From our orienteering days, we have seen that we can arrive at the point (x, C*t) by “moving” along the C*t_b-axis a distance S_t, and then turning right to “move” in the direction parallel to the x_b-axis a distance S_x (as seen by the green lines in the diagram).  Note that the S_x and S_t are the coordinates in the “bulb frame” of reference. And so:

    (x, C*t) = (D_x, D_t)*S_t + (D_t, D_x)*S_x

We can now “dot” both sides with a direction that is perpendicular to the C*tb-axis (D_t, -D_x) to eliminate the S_t term and thus find S_x:

 (D_t, -D_x)^.(x, C*t) = (D_t, -D_x)^.(D_x, D_t)*S_t + (D_t, -D_x)^.(D_t, D_x)*S_x
                                =(D_t*D_x + ^–D_x, D_t)*S_t  + (D_t*D_t – D_x*D_x)*S_x
                                = 0*S_t + (D_t² – D_x²)*S_x
                                = (D_t² – D_x²)*S_x

and we can find the S_t coordinate by a similar process:

 (-D_x, D_t)^.(x, C*t) = (-D_x, D_t)^.(D_x, D_t)*S_t + (-D_x, D_t)^.(D_t, D_x)*S_x
                                =(-D_x*D_x + D_t, D_t)*S_t  + (-D_x*D_t + D_t*D_x)*S_x
                                = (D_t² – D_x²)*S_t + 0*S_x
                                = (D_t² – D_x²)*S_t

If we define the metric such that

        D_t² – D_x² = 1,

(called a hyperbolic metric) then the “magic” matrix that transforms the event (x, C*t) into the (S_x, S_t) event coordinates in the “bulb frame” is found by combining the three equations above in a matrix equation, as usual:

     [(D_t, -D_x), (-D_x, D_t)].(x, C*t) = (S_x, S_t)

And there we have it, the way to convert between the two frames of reference, this is also referred to as the “Lawrentz Transform”.

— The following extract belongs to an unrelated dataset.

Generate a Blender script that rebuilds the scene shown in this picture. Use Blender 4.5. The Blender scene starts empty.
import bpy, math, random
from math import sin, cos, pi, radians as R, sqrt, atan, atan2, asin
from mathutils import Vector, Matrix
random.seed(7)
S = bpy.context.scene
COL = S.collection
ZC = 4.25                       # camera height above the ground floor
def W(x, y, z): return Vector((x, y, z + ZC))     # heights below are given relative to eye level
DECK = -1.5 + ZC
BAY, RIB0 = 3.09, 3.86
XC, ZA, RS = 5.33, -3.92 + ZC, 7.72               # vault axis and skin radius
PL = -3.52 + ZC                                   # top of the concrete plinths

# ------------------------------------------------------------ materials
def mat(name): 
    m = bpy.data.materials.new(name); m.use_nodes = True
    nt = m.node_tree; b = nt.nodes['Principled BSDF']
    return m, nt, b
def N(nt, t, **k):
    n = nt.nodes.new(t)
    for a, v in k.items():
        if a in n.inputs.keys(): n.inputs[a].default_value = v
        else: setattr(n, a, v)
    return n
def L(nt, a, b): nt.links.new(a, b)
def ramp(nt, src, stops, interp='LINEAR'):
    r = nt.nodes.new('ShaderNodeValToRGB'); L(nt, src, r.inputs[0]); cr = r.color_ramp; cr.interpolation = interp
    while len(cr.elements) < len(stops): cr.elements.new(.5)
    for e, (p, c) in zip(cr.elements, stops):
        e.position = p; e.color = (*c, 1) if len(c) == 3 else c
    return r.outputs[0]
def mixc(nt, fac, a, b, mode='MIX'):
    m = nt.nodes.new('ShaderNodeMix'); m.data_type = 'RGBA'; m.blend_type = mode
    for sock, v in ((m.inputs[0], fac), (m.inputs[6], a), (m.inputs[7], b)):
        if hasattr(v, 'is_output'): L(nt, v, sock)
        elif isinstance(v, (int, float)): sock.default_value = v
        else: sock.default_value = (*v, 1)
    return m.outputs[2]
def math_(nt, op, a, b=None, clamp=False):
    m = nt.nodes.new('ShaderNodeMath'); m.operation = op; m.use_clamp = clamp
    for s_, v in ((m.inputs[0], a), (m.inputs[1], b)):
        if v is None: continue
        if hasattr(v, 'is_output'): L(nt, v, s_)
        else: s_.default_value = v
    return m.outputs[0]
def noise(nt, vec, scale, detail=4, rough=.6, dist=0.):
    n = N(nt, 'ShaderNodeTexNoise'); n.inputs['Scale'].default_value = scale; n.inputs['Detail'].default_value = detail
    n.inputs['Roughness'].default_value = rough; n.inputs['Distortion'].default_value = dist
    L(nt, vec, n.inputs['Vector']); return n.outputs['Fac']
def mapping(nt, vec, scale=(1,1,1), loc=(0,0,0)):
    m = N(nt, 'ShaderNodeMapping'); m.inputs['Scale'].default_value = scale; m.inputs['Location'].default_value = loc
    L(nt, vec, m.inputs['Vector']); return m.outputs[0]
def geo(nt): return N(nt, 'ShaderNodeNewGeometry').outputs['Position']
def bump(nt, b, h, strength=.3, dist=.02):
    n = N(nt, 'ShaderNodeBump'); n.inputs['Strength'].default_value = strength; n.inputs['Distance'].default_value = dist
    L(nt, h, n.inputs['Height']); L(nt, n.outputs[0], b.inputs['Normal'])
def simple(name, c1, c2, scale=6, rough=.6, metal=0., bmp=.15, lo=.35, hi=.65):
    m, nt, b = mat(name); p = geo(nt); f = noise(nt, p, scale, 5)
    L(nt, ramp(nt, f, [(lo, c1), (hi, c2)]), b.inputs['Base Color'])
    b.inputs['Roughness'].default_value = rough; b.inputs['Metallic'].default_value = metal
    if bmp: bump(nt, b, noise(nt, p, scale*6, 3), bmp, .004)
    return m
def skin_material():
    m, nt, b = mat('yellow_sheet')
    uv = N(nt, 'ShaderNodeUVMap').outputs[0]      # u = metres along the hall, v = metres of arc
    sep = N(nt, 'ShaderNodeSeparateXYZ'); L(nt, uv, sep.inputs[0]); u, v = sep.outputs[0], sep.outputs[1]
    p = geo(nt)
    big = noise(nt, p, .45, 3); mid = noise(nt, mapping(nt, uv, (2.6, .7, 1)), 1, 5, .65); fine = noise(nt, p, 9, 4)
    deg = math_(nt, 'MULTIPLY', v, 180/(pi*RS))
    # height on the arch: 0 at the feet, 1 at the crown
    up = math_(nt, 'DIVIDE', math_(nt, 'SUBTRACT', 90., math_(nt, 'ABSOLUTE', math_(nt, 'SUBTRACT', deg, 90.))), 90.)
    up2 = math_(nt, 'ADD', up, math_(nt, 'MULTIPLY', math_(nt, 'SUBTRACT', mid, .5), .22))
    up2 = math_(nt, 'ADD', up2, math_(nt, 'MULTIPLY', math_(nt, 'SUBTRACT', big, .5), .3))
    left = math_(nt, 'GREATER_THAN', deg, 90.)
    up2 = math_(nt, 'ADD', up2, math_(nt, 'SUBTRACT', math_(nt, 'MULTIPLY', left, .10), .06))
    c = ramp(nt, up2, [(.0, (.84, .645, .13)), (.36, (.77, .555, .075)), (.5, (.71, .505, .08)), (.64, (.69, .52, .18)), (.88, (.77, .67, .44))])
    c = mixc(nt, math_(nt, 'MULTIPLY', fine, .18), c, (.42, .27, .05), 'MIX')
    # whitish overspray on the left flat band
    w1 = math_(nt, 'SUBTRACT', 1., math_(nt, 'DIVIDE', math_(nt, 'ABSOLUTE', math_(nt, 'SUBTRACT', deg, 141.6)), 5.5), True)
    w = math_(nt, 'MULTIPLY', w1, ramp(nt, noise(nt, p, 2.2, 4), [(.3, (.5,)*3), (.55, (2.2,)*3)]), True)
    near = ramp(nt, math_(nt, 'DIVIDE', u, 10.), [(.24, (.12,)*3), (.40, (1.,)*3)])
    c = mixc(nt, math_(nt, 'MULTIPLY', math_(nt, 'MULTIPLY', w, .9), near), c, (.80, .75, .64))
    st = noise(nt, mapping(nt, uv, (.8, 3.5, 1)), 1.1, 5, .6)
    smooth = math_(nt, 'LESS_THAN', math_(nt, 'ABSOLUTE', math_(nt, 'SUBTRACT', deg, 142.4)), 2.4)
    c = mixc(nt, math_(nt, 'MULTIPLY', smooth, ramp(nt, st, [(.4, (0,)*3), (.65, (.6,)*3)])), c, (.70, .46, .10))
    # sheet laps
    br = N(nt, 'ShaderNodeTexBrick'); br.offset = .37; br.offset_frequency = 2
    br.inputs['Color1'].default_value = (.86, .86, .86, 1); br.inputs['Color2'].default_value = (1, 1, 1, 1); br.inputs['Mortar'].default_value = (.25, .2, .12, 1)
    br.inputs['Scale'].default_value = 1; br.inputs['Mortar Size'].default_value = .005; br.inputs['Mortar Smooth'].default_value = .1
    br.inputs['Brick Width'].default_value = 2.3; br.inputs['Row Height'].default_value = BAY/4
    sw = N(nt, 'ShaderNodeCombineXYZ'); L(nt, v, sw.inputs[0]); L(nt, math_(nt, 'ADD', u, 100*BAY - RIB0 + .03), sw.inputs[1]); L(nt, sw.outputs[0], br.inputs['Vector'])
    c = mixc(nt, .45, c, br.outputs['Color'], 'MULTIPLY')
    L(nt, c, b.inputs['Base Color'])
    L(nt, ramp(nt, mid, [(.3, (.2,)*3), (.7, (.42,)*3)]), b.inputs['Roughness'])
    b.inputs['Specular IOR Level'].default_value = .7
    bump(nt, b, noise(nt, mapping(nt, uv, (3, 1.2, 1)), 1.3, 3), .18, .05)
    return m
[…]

We should say a few words about the meaning of the hyperbolic metric D_t² – D_x² = 1.  If we draw a plot of this metric, we can see that D_x, and D_t are defined by coordinates of points on the unit hyperbola as shown:

There are special functions, the hyperbolic sine (Sinh) and cosine (Cosh), that are defined to find (D_x, D_t) from the angle A_t:

   (D_x, D_t) = (Sinh(A_t), Cosh(A_t))

We see that this is a new way of defining distances in Space-Time.  If the point (x, C*t), is in the direction (D_sx, D_st):

           (x, C*t) = (D_sx, D_st)*S   (where S is the spacetime distance)
then   1 = D_st² – D_sx²
           S² = S²*(D_st² – D_sx²)
           S² = (S*D_st)² – (S*D_sx)²
           S² = (C*t)² – (x)²

And we have found a way to define distance in space-time.

Returning to our moving bulb example, we finish off by finding the direction (D_x, D_t) of the bulb, moving with a speed “v” in the“positive-x-direction” in space-time (which is also the direction of the “C*t_b” axis in the mirror frame).  After a time ‘t_b’, the bulb has traveled a distance of x_b = v*t_b thus:

   (v*t_b, C*t_b) = (D_x, D_t) * S_t

Where S_t is the space-time distance traveled by the bulb, which we now know to be:

    S_t² = (C*t_b)² – (v*t_b)²
          = (C² – v²)*t_b²

And so

S_t = Sqrt(C² – v²)*t_b

   And thus we have found:

D_x = v/Sqrt(C² – v²)
D_t = C/Sqrt(C² – v²)

Finally we have come full circle and filled in the unknowns.  Don’t worry if you are having trouble understanding it all. It still takes me a bit of time to completely wrap my mind around these concepts.  Just for reference, in science literature, D_t is often called the Greek letter “gamma” and the ratio ‘v/c’ is often called “beta”, thus D_x = gamma*beta and D_t = gamma.

I believe that that is sufficient for now. You might have many questions, but if you read and study this post a few times, you will be able to get the gist of how Special Relativity works to transform between Space-Time reference frames.